§ Aim
From the listing below, pull out all lines with "Measure" in them.

══════════

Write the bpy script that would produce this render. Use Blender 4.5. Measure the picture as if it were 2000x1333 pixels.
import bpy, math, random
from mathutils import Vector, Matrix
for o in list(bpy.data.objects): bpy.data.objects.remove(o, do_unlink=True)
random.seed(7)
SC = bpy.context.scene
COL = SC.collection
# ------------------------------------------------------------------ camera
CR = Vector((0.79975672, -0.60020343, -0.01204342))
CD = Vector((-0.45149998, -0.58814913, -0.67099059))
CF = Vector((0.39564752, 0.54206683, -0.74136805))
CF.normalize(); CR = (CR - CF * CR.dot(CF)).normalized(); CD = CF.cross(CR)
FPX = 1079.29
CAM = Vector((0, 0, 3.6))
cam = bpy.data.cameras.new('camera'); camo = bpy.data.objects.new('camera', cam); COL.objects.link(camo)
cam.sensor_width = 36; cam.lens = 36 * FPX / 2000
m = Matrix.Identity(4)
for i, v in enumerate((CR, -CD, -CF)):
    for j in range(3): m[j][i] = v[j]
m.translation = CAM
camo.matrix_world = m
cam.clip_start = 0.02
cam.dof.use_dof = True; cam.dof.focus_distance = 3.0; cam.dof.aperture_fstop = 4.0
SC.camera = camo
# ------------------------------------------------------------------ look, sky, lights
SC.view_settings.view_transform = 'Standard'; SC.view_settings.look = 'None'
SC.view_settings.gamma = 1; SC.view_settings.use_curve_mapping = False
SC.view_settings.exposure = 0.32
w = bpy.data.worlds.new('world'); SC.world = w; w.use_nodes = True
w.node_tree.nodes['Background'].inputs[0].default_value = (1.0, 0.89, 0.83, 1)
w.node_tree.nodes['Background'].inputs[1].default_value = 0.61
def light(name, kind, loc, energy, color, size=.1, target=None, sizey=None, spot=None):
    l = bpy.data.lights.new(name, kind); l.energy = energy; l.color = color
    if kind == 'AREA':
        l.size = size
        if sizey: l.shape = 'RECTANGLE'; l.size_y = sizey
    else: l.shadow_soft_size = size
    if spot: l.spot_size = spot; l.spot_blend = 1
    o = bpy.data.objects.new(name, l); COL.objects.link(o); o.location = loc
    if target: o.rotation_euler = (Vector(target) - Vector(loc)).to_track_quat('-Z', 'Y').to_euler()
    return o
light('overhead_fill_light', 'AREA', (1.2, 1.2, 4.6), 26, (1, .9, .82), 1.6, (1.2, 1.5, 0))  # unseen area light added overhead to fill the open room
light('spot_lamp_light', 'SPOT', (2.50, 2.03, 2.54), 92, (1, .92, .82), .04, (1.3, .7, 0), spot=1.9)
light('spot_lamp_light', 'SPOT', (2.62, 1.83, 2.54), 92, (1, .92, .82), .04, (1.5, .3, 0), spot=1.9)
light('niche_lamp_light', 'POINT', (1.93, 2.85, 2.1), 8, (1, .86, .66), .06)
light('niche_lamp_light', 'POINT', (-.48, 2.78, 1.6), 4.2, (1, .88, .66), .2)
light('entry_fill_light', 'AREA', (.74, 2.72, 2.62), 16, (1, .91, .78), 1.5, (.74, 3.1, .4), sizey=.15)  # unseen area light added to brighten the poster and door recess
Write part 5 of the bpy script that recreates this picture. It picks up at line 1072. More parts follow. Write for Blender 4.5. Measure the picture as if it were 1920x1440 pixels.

══════════

§ The response
Write the bpy script that would produce this render. Use Blender 4.5. Measure the picture as if it were 2000x1333 pixels.
Write part 5 of the bpy script that recreates this picture. It picks up at line 1072. More parts follow. Write for Blender 4.5. Measure the picture as if it were 1920x1440 pixels.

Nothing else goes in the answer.